Baker Hughes, an oilfield services company, reported that rigs targeting natural gas increased slightly last week, to 372 from 369 for the week ending October 18. Natural gas rigs drilling are up 5% since lows in early July, but are down 15% from the beginning of 2013.

Despite rising natural gas prices earlier this year, natural gas rigs had decreased

The rig count had largely been decreasing throughout early 2013, even as prices had experienced a strong rally from $3.15 per MMBtu in mid-February to ~$4.40 per MMBtu in mid-April. Natural gas currently trades around $3.60 per MMBtu. The drop in rig count from February through April could have signaled that despite the strong rally, natural gas prices of over ~$4.00 per MMBtu still aren’t high enough to incentivize producers to shift significantly more capital towards natural gas and that there’s no compelling reason to increase natural gas rig counts.

However, natural gas rig counts had risen ~5% since early July despite relatively weak prices of between $3.30 per MMBtu and $3.80 per MMBtu during that period. This could perhaps signal that companies expect natural gas demand to pick up, or have more capital to spend on natural gas drilling, or possibly that natural gas rigs have become cheaper to contract out and therefore more are being used right now.

Natural gas rigs likely will decline in 4Q13

Altogether, though, with natural gas currently trading around ~$3.60 per MMBtu, there isn’t much of a catalyst for natural gas activity to pick up significantly from current levels. Plus, on Baker Hughes’ (BHI) 3Q13 earnings call, management noted that it expects natural gas rigs in 4Q13 to average 340, about 9% lower than current levels, with the drop in rigs due both to normal seasonality in winter months and increased efficiency allowing upstream names to produce more with fewer rigs.
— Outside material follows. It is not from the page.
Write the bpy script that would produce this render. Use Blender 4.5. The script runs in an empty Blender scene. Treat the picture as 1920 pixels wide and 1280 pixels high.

Background: Natural gas rigs have fallen sharply over the past few years, also due to low prices

From a longer-term perspective, natural gas rigs have been largely falling or flat since October 2011 in response to sustained low natural gas prices (see the natural gas price graph below).

Natural gas rigs drilling can indicate the sentiment of major natural gas producers such as Chesapeake Energy (CHK), Comstock Resources (CRK), Southwestern Energy (SWN), and Range Resources (RRC).

Natural gas rigs increased slightly last week, but they’re down ~15% since the beginning of 2013

Given current gas prices, there doesn’t seem to be a strong incentive to increase natural gas drilling activity. However, note also that natural gas rigs had remained roughly flat for most of May and June, despite some price volatility. This may also signal a bottom, or reflect the bare minimum of capex that upstream companies are willing to spend on drilling gas at the moment.